Sun protection should of course always be taken seriously. A wide-brimmed sunhat or headscarf should be used to keep the sun off your head. At altitude, the sun’s rays are particularly strong, and sunglasses with 100% ultraviolet and infrared filtration are recommended, such as Vuarnet PX5000, Cebe 2000/3000 and Bolle Irex 100. These glasses are available with detachable leather or plastic sidepieces, which give increased protection, especially from reflected glare, and you should give serious consideration to such ‘‘glacier glasses’’ for any trek which includes walking or climbing on snow. You should bring a plentiful supply of sun cream - a couple of large tubes of factor 6-10 for lower down, and some total block (factor 15-20) for above the snowline. Lipsalve of a suitable filter factor is also necessary.


Day packs

For trekking
A 30-40 litre (1800-2400 cubic inch) day pack should be large enough to carry the following items on trek.

  • waterproof shell gear
  • fleece jacket, extra pair of socks, or sandals
  • water bottles (2), with at least 2 litre total capacity.
  • camera plus accessories, binoculars, etc.
  • small first aid kit.

For climbing trips:
You will need a slightly bigger backpack than for a trekking-only trip. A 60-65 litre (3500-4000 cubic inch) pack is required to carry more warm clothing and food during the climbs, and also your personal climbing gear.

Whether you are going on a trek or a climb, please pack your day pack before leaving home to check on its size. If you have any questions about gear, please do not hesitate to call us for advice.


Mountaineering Equipment

For climbing trips and any KE trek that crosses steep, glaciated terrain, the following items of climbing hardware will be needed.

Crampons

10 or 12-point crampons with front points are required.

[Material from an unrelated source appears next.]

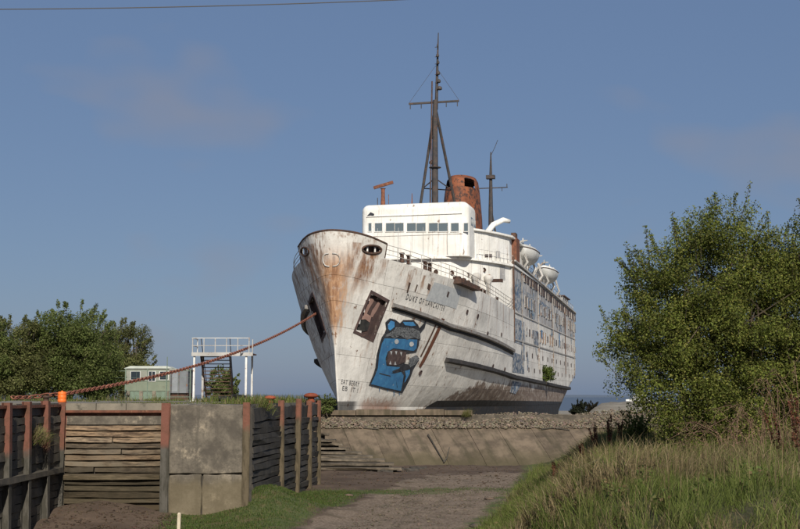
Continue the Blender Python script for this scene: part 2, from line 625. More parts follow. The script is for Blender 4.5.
# --- ship paint
def hull_mat(name, boot=True, base=((0.74, 0.715, 0.66), (0.56, 0.54, 0.50)), rusty=1.0):
    g = G(name)
    p = g.obj()
    x, y, z = g.sep(p)
    n1 = g.noise(p, 0.35, 6, 0.6)
    n2 = g.noise(p, 1.7, 8, 0.68)
    st = g.noise(g.scale(p, (2.2, 2.2, 0.10)), 1.0, 6, 0.62)
    st2 = g.noise(g.scale(p, (5, 5, 0.16), (4, 1, 2)), 1.0, 5, 0.6)
    col = g.mix(g.ramp(n1, 0.35, 0.68), base[0], base[1])
    col = g.mix(g.ramp(st2, 0.5, 0.72, 0, 0.42), col, (0.31, 0.285, 0.25))
    col = g.mix(g.ramp(st, 0.57, 0.75, 0, 0.75 * rusty), col, (0.29, 0.165, 0.095))
    ruz = g.math('ADD', n2, g.math('MULTIPLY', g.math('SUBTRACT', st, 0.5), 0.5))
    col = g.mix(g.ramp(ruz, 0.64, 0.71, 0, 0.9 * rusty), col, (0.15, 0.075, 0.042))
    rv = g.ramp(g.rnd(), 0, 1, 0.90, 1.06, False)
    cc = g.n('CombineXYZ')
    for i in range(3): g.put(cc.inputs[i], rv)
    col = g.mix(1, col, cc.outputs[0], 'MULTIPLY')
    if rusty > 1:
        pat = g.noise(g.scale(p, (.22, .22, .14), (9, 2, 5)), 1.0, 7, .7)
        col = g.mix(g.ramp(pat, .5, .6, 0, .75), col, (0.20, 0.21, 0.225))
        pat2 = g.noise(g.scale(p, (.5, .5, .09), (1, 7, 3)), 1.0, 7, .7)
        col = g.mix(g.ramp(pat2, .56, .64, 0, .85), col, (0.17, 0.095, 0.06))
        pat3 = g.noise(g.scale(p, (.8, .8, .6), (5, 1, 8)), 1.0, 7, .75)
        col = g.mix(g.ramp(pat3, .58, .62, 0, .8), col, (0.62, 0.61, 0.58))
    if boot:
        # rust wash running down the stem below the hawse
        ay = g.math('ABSOLUTE', y)
        wd = g.ramp(z, 4.5, 11, 0.3, 2.3, False)
        sm = g.ramp(g.math('DIVIDE', g.math('ADD', ay, g.math('MULTIPLY', g.math('SUBTRACT', st2, 0.5), 1.7)), wd), 1.05, 0.25)
        sm = g.mul(sm, g.ramp(n2, .34, .5, .7, 1), g.ramp(x, 4.0, 2.5), g.ramp(z, 4.6, 6.2), g.ramp(z, 12.6, 10.0))
        col = g.mix(g.math('MULTIPLY', sm, 1.0), col, g.mix(g.ramp(st2, 0.4, 0.62), (0.44, 0.265, 0.155), (0.25, 0.13, 0.072)))
        sb = g.mul(g.ramp(y, .2, .8), g.ramp(st2, .47, .62), g.ramp(z, 1.0, 4.5), .8)
        col = g.mix(sb, col, (0.20, 0.115, 0.07))
        tp = g.mul(g.ramp(g.math('ADD', z, g.math('MULTIPLY', st2, 2.4)), 13.2, 14.3), g.ramp(x, 7, 3), g.ramp(n2, .48, .6), .7)
        col = g.mix(tp, col, (0.22, 0.125, 0.075))
        # runs below the two fairleads and along the upper plating
        for (sx, sw, zt, zb, k) in RUNS:
            d = g.math('ABSOLUTE', g.math('SUBTRACT', g.math('ADD', x, g.math('MULTIPLY', g.math('SUBTRACT', st2, 0.5), sw * 2.2)), sx))
            m = g.mul(g.ramp(d, sw, sw * 0.25), g.ramp(z, zb, zb + (zt - zb) * 0.75), g.ramp(z, zt + 0.05, zt - 0.05), g.ramp(st, 0.38, 0.55, 0.35, 1), k)
            col = g.mix(m, col, g.mix(g.ramp(n2, .4, .6), (0.30, 0.165, 0.09), (0.19, 0.095, 0.055)))
        # stripped brown band above the boot-topping, then the black boot-topping itself
        jag = g.math('ADD', g.math('MULTIPLY', g.math('SUBTRACT', g.noise(p, 0.5, 5, 0.65), 0.5), 2.6), g.math('MULTIPLY', g.math('SUBTRACT', st, 0.5), 2.4))
        edge = g.ramp(x, 12, 26, -2.2, 1.55, False)
        band = g.mul(g.ramp(g.math('ADD', g.math('SUBTRACT', z, edge), jag), 0.28, -0.2), g.ramp(x, 14, 18), g.ramp(n2, 0.3, 0.5, 0.55, 1))
        col = g.mix(g.math('MULTIPLY', band, 0.9), col, g.mix(g.ramp(n2, 0.4, 0.62), (0.17, 0.115, 0.08), (0.105, 0.065, 0.045)))
        be = g.ramp(x, 14.0, 18.5, -2.2, -0.12, False)
        be2 = g.math('SUBTRACT', be, g.ramp(x, 30, 110, 0, 0.55, False))
        bt = g.ramp(g.math('SUBTRACT', z, be2), 0.03, -0.03)
        low = g.mul(g.ramp(z, -0.05, -0.2), g.ramp(x, 5.5, 4.5))
        bt = g.math('MAXIMUM', bt, g.math('MULTIPLY', low, 0.85))
        col = g.mix(bt, col, g.mix(g.ramp(n2, 0.45, 0.7), (0.02, 0.021, 0.024), (0.042, 0.036, 0.033)))
        rl = g.mul(g.ramp(g.math('ADD', z, g.math('MULTIPLY', st2, 2.2)), 1.45, 0.7), g.ramp(x, 5.0, 6.5), g.ramp(x, 13, 10))
        col = g.mix(g.math('MULTIPLY', rl, 0.7), col, (0.22, 0.095, 0.05))
    g.bump(g.math('ADD', g.math('MULTIPLY', g.noise(p, 0.8, 3), 2.0), g.math('MULTIPLY', n2, 0.25)), 0.35, 0.12)
    return g.fin(col, g.ramp(n2, 0.4, 0.7, 0.55, 0.85), 0, 0.2)


RUNS = [(1.1, 0.5, 12.3, 8.0, 0.8), (1.9, .3, 12.0, 6.6, .8), (2.4, 0.75, 11.6, 7.6, 1.0), (3.6, 0.4, 11.2, 9.2, 0.6), (6.6, 0.35, 10.6, 8.4, 0.8), (8.2, 0.28, 10.3, 8.2, 0.85), (9.4, 0.3, 10.2, 7.6, 0.75),
        (24, 0.3, 9.6, 5.5, 0.55), (27.5, 0.2, 9.6, 5.2, 0.5), (31, 0.35, 9.5, 4.8, 0.55), (21, 0.2, 9.8, 6.5, 0.5), (8.7, 0.22, 6.9, 0.3, 0.9), (9.6, 0.2, 6.8, 1.2, 0.75),
        (35, 0.3, 9.4, 4.6, 0.6), (4.6, 0.25, 5.5, 3.0, 0.5)]
M['hull'] = hull_mat('weathered_hull_paint')
M['hull_in'] = worn('seam_rust', (0.16, 0.13, 0.11), (0.1, 0.07, 0.055), None, 1)
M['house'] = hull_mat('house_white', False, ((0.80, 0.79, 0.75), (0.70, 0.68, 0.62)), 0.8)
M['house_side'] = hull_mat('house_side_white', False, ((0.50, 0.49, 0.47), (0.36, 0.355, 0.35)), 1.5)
M['belt'] = worn('belting', (0.032, 0.031, 0.032), (0.05, 0.046, 0.045), (0.10, 0.075, 0.06), 1.5, 0.8, (0.6, 0.7))
M['belt_pale'] = worn('pale_belting', (0.24, 0.23, 0.22), (0.18, 0.165, 0.15), (0.14, 0.08, 0.05), 1.5, 0.8, (0.56, 0.66))
M['letter'] = worn('faded_black_paint', (0.045, 0.045, 0.05), (0.09, 0.09, 0.095), None, 4)
M['g_blue'] = worn('blue_spray', (0.045, 0.17, 0.36), (0.06, 0.23, 0.44), (0.34, 0.37, 0.40), 1.6, 0.7, (0.63, 0.7), 0.1, (0.035, 0.11, 0.25))
M['g_black'] = worn('black_spray', (0.022, 0.025, 0.032), (0.045, 0.047, 0.055), (0.3, 0.3, 0.29), 2, 0.7, (.64, .7), 0.1)
M['g_grey'] = worn('grey_spray', (0.24, 0.25, 0.26), (0.13, 0.14, 0.15), (0.05, 0.055, 0.06), 3.5, 0.7, (0.5, 0.56), 0.1)
M['g_white'] = worn('white_spray', (0.5, 0.52, 0.52), (0.42, 0.44, 0.45), None, 3, bump=0.1)
M['g_dark'] = worn('brown_spray', (0.05, 0.035, 0.035), (0.085, 0.06, 0.055), None, 3, bump=0.1)
M['g_pink'] = worn('faded_pink_spray', (0.30, 0.19, 0.155), (0.24, 0.15, 0.125), None, 2, bump=0.1)
M['pocket'] = worn('pocket_rust', (0.085, 0.055, 0.05), (0.055, 0.038, 0.036), (0.12, 0.07, 0.055), 1.5)
M['g_side'] = worn('weathered_blue_spray', (0.10, 0.16, 0.25), (0.06, 0.085, 0.12), (0.42, 0.42, 0.41), .9, 0.7, (0.48, 0.54), 0.1, (0.30, 0.31, 0.32))

ship = empty('ship', STEM, SHIP_RZ, 'huge derelict white passenger ship streaked with rust, beached behind the sea wall', 'ship')

# anchor pockets (port traced from the plating; starboard is its mirror, a touch lower)
PK = [pix(371, 293), pix(387.5, 302), pix(373, 339.5), pix(355, 331)]
PKs = [(x + 0.0, z) for x, z in PK]
def in_poly(x, z, poly):
    c = False
    for i in range(len(poly)):
        x0, z0 = poly[i]
        x1, z1 = poly[i - 1]
        if (z0 > z) != (z1 > z) and x < (x1 - x0) * (z - z0) / (z1 - z0) + x0:
            c = not c
    return c

# --- hull shell (inside the plating) and the separate shell plates
def grid_mesh(name, rows, mat, smooth=True, flip=False, drop=None):
    nr, nc = len(rows), len(rows[0])
    vs = [p for r in rows for p in r]
    fs = []
    for i in range(nr - 1):
        for j in range(nc - 1):
            q = (i * nc + j, i * nc + j + 1, (i + 1) * nc + j + 1, (i + 1) * nc + j)
            if drop:
                c = sum((Vector(vs[k]) for k in q), Vector()) / 4
                if drop(c): continue
            fs.append(q[::-1] if flip else q)
    me = bpy.data.meshes.new(name)
    me.from_pydata([tuple(v) for v in vs], [], fs)
    bm = bmesh.new()
    bm.from_mesh(me)
    bmesh.ops.remove_doubles(bm, verts=bm.verts, dist=0.0004)
    bmesh.ops.delete(bm, geom=[v for v in bm.verts if not v.link_faces], context='VERTS')
    bm.to_mesh(me)
    bm.free()
    if smooth:
        me.polygons.foreach_set('use_smooth', [True] * len(me.polygons))
        me.set_sharp_from_angle(angle=rad(35))
    me.materials.append(mat)
    me.update()
    return me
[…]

You should choose a pair which fit your boots and which are light and strong. For many of our highest climbs, we recommend plastic mountaineering boots and these will accept crampons with ‘step-in’ bindings. Crampons with step-in bindings are quick and easy to fasten on to your boots when making a pre-dawn Alpine start. Plastic boots and step-in crampons are the best combination for cold trekking peak trips and high climbs.

For some of our lower climbs, we recommend that semi-rigid, B2 rated, boots are appropriate. These boots may only work with 'strap-on' or 'semi-step-in' crampons.  Grivel, Charlet Moser and Black Diamond are examples of crampon manufacturers.

Ice axe

Again, lightness and strength are the 2 most important characteristics that you are looking for in an ice axe. For trekking trips that include a high pass crossing or sections of glacier travel a 'walking axe' of between 55 and 65 centimetres in length is OK. Note that walking axes are intended for ice-axe braking and occasional assistance, they are not intended for continuous hard use. For climbing trips, where the axe might actually be used to help your progress up the mountain, an 'Alpine axe' of around 55 centimetres is recommended. Alpine axes are likely to have a slightly curved shaft and a more drooping pick than a walking axe. They are made to stand up to a lot of hard use, but also work perfectly for general glacier travel. Speak to a member of KE's expert staff if you are unsure about your choice.

Grivel, Black Diamond and DMM are examples of ice-axe manufacturers .

Climbing Harness

A simple, lightweight mountaineering harness is recommended, such as the Black Diamond Alpine Bod Harness.